上の部分、あとから読み直したらちょっと問題があるというか誤解を受けかねない一文のような気がしてきました。僕が挑発的に首を掻き切ってみせようと思った相手は、伊豆半島に他なりません。そして敵とたとえた相手はこれでもかとアップダウンを繰り返す伊豆の難コースです。でも苦しめられながらここまで戻ってくると、そっと“彼”の肩を叩きたいようなそんな気持ちになりました。お互い頑張ったよなぁ、みたいなそんな気持ちだったのです。

ここから江ノ島までは最後の踏ん張り。とにかくあとは生きて部屋に帰り着くことのみ。ただもうあと少しで日付が変わっちゃいますね。部屋にたどり着いたとしても、これで1day伊豆一周と言えるのだろうか?とそんなことが少し頭をよぎったりも。でもそんな考えはすぐに振り払った。そんなことはもうどうでもいいんです。ほんとに。とにかく伊豆一周は本当に厳しいコースなので、そんなことにチャレンジするだけで価値のあることなんだって思った。これは西伊豆のあたりを走っている最中にも何度も思ったことだけれども、本当に心からそう思った。

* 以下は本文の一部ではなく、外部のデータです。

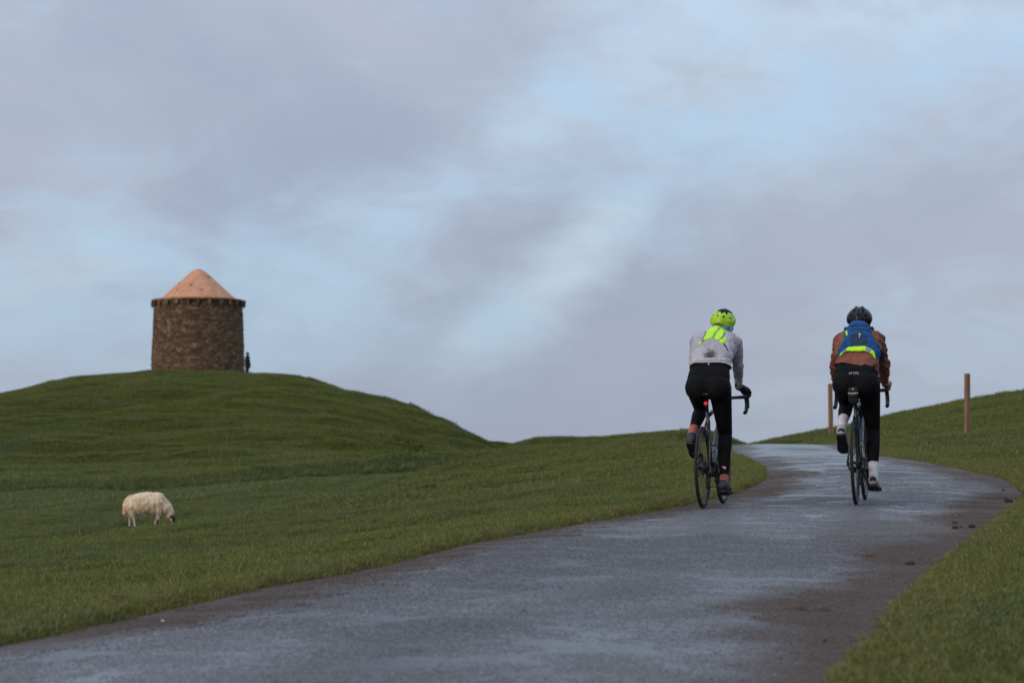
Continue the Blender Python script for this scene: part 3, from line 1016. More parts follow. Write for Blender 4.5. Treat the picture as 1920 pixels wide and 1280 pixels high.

小田原から134号に入る手前の大磯あたりで警察に一度職務質問を受けた。どうやら最近この付近で多発している痴漢捜査のよう。「この時間よくここらを通りますか?」って訊かれたけれども、まぁ通るわけありませんね。それにもしこんな疲弊した状態で痴漢なんてできたとしたら、それは正真正銘モノホンの変態だと思う。



そして国道1号から134号に入るすぐ手前のところで、あまりの眠さと気持ち悪さで一度休憩を入れないとどうにもならない状態になってしまった。ここの歩道でザックを枕に10分くらいだけどうとうとした。

この休憩で少しだけ復活してあとは江ノ島まで15kmほどを最後の走り。そして朝部屋を出て19時間半後にようやく部屋に戻ってきた(江ノ島の写真はなし。いまとなると残念だけれども、そんな余裕はもうありませんでした)。

江ノ島着 10月14日1時32分 距離335.19km 平均19.6km

前日寝る前にLEMONDとブリヂストン号のポジションを比較して、ロングライドではダメージの少なかったブリヂストン号のポジションにサドル位置などを近づけていたせいもあって体のダメージはスバルラインよりは少ないのだけれども、やはり疲れ果てた。走る前から予想していたことではあるけれども、自分のなかではこのロングライドが一番走り応えがあった気がする。

というわけで、ちょっとおおげさだけれども、この伊豆一周は本当に死闘だったと思ってしまった。なんかこういう言いようもどうかと思うけれども、今の僕には本当に死闘だったなと、そう思いました。

ところで僕はこのブログをはじめて少しした頃にこういうエントリーをしています。もう学生の頃にやった耐久的な走りなんてする自信はないけれども、今年はせっかくこんな自転車中心のブログをはじめたわけだから一度くらい限界ギリギリの走りをやってみたいなとこの頃漠然と思っていました。で、今回の伊豆一周はそれに近い走りだったような気がします。まぁでもそのかわり、もう2度とこんなことはできないかも?なんて思ってしまったりもしているわけですが(苦笑)

ま、とにかく、僕の伊豆一周はこんな感じで終わりました。